This module defines finite discrete probability distributions and efficient ways to construct, modify, combine, measure and sample them.

The various functionalities are each defined in their own submodules and simply re-exported here. Note that not all modules in the package are directly exported by this top-level module.

The Data.Distribution.Core module contains the definition of finite discrete probability distributions, as well as functions for constructing, deconstructing and combining such distributions.

The Data.Distribution.Measure module contains functions to measure the probability of events, the expectation and variance of numeric distributions as well as functions for getting interesting values, such as median, quantiles and modes, out of distributions.

The Data.Distribution.Aggregator module provides way to modify the probabilities of lists of values tagged with their probability.
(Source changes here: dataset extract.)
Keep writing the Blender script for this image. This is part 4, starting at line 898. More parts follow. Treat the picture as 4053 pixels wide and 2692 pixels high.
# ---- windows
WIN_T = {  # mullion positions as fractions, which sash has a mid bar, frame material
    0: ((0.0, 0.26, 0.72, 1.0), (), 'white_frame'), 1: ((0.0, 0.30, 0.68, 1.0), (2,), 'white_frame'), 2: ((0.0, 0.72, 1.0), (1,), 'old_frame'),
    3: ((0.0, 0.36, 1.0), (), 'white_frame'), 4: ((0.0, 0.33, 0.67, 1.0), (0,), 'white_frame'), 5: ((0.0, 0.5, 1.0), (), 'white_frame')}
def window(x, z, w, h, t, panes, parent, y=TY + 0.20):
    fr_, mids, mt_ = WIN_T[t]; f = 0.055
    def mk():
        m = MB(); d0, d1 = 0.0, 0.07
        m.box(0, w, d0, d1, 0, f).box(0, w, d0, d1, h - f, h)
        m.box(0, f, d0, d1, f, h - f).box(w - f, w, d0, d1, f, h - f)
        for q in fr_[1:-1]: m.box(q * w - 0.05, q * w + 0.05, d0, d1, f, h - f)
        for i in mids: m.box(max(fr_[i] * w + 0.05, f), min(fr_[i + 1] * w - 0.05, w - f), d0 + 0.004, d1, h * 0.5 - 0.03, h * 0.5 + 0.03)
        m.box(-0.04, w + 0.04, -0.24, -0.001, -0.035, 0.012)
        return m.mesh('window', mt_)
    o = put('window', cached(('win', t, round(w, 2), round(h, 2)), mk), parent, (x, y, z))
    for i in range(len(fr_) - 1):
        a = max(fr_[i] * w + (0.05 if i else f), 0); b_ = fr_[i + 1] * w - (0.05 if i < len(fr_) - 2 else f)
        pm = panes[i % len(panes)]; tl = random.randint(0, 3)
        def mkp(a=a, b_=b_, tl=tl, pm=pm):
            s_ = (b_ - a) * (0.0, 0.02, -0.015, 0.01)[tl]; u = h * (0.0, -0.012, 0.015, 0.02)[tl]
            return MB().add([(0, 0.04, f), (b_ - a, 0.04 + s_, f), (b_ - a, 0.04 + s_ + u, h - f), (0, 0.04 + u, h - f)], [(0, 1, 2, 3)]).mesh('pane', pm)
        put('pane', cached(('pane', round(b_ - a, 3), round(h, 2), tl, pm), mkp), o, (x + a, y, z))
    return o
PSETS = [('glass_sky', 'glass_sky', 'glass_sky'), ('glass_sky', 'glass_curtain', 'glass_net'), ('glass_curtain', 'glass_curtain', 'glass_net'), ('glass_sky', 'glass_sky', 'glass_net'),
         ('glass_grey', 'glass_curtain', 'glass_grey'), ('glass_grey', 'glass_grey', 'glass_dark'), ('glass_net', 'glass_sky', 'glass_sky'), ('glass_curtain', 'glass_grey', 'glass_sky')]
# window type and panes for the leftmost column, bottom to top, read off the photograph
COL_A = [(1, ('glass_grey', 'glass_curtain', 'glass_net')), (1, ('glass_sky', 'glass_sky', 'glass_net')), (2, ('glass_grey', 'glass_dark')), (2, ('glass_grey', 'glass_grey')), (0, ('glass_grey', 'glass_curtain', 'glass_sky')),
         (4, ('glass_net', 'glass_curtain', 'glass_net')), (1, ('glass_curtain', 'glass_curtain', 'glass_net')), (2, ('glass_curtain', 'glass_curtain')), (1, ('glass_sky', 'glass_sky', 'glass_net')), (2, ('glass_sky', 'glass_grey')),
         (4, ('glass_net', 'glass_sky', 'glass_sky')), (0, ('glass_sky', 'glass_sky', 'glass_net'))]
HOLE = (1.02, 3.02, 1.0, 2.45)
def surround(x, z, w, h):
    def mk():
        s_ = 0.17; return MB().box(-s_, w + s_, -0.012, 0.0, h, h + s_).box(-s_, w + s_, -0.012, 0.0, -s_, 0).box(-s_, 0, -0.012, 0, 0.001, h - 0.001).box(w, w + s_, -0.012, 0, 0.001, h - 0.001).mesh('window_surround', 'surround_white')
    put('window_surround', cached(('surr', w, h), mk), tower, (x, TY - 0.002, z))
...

The module also defines common aggregators such as complementary or cumulative.

The Data.Distribution.Sample module provides ways to efficiently randomly sample values from distributions.

Not all modules related to distributions are exported by default. Here is a list of such modules:

• Data.Distribution.Plot : For plotting distributions. This module is part of the distribution-plot package.
• Data.Distribution.Domain.Dice : Distributions over dice.
• Data.Distribution.Domain.Coin : Distributions over coins.

To illustrate how to use the module, let's walk through some simple examples. Let us first create a uniform distribution over the integers from 1 to 4.

>>> uniform [1 .. 4]
fromList [(1,1 % 4),(2,1 % 4),(3,1 % 4),(4,1 % 4)]

The textual representation of distributions lists every value in the distribution with non-zero probability, in ascending order. To each value is associated its probability in the distribution.

We can use the probability function to get the probability of some predicate in the distribution.

>>> probability (>= 2) $ uniform [1 .. 4]
3 % 4
>>> probability (< 1) $ uniform [1 .. 4]
0 % 1

We can also compute some other measures on the distributions, such as for instance expectation and variance. (For more details, see Data.Distribution.Measure)

>>> expectation $ uniform [1 .. 4]
2.5
>>> variance $ uniform [1 .. 4]
1.25

Distributions can be transformed and combined in various ways. For instance, to apply a function on the values in a distribution select can be used. (For more details, see Data.Distribution.Core)

>>> select (\ x -> x * x) $ uniform [-2, 0, 2]
fromList [(0,1 % 3),(4,2 % 3)]
>>> select (> 3) $ uniform [1 .. 10]
fromList [(False,3 % 10),(True,7 % 10)]

The andThen function can be used to create distributions that result from first taking a value from a distribution, and then, depending on that value, returning a new distribution.

>>> uniform [1 .. 2] `andThen` (\ n -> uniform [-n .. n])
fromList [(-2,1 % 10),(-1,4 % 15),(0,4 % 15),(1,4 % 15),(2,1 % 10)]

Distributions over numeric values can also be combined using addition, substraction, multiplication and division.

>>> uniform [1 .. 4] + uniform [1 .. 2]
fromList [(2,1 % 8),(3,1 % 4),(4,1 % 4),(5,1 % 4),(6,1 % 8)]
>>> uniform [1 .. 4] * uniform [0 .. 1]
fromList [(0,1 % 2),(1,1 % 8),(2,1 % 8),(3,1 % 8),(4,1 % 8)]

For multiple experiments, the trials and times functions can be used. trials counts the number of successes from n random independant experiments.

>>> trials 4 $ uniform [True, False]
fromList [(0,1 % 16),(1,1 % 4),(2,3 % 8),(3,1 % 4),(4,1 % 16)]
>>> trials 2 $ withProbability 0.75
fromList [(0,1 % 16),(1,3 % 8),(2,9 % 16)]

On the other hand, times sums the outcome of n independant experiments.

>>> times 2 $ uniform [1, 2, 3]
fromList [(2,1 % 9),(3,2 % 9),(4,1 % 3),(5,2 % 9),(6,1 % 9)]

Note the difference between * and times.

>>> times 2 $ uniform [1 .. 2]
fromList [(2,1 % 4),(3,1 % 2),(4,1 % 4)]
>>> 2 * uniform [1 .. 2]
fromList [(2,1 % 2),(4,1 % 2)]

To get random values from distributions, we must first create a generator. For this, the fromDistribution function is used. Once we have a generator, we can get random values using the sample or getSample functions. sample takes a generator and a StdGen from System.Random and returns a random value from the distribution and a new StdGen.

>>> let g = fromDistribution $ trials 10 $ withProbability 0.75
>>> fst $ sample g $ mkStdGen 12345
7
>>> fst $ sample g $ mkStdGen 67890
9

On the other hand, getSample does the same, but directly in a MonadRandom from Control.Monad.Random. (See Data.Distribution.Sample for more details)

Have a look at the Data.Distribution.Plot module made available by the distribution-plot package if you are interested in plotting distributions to files.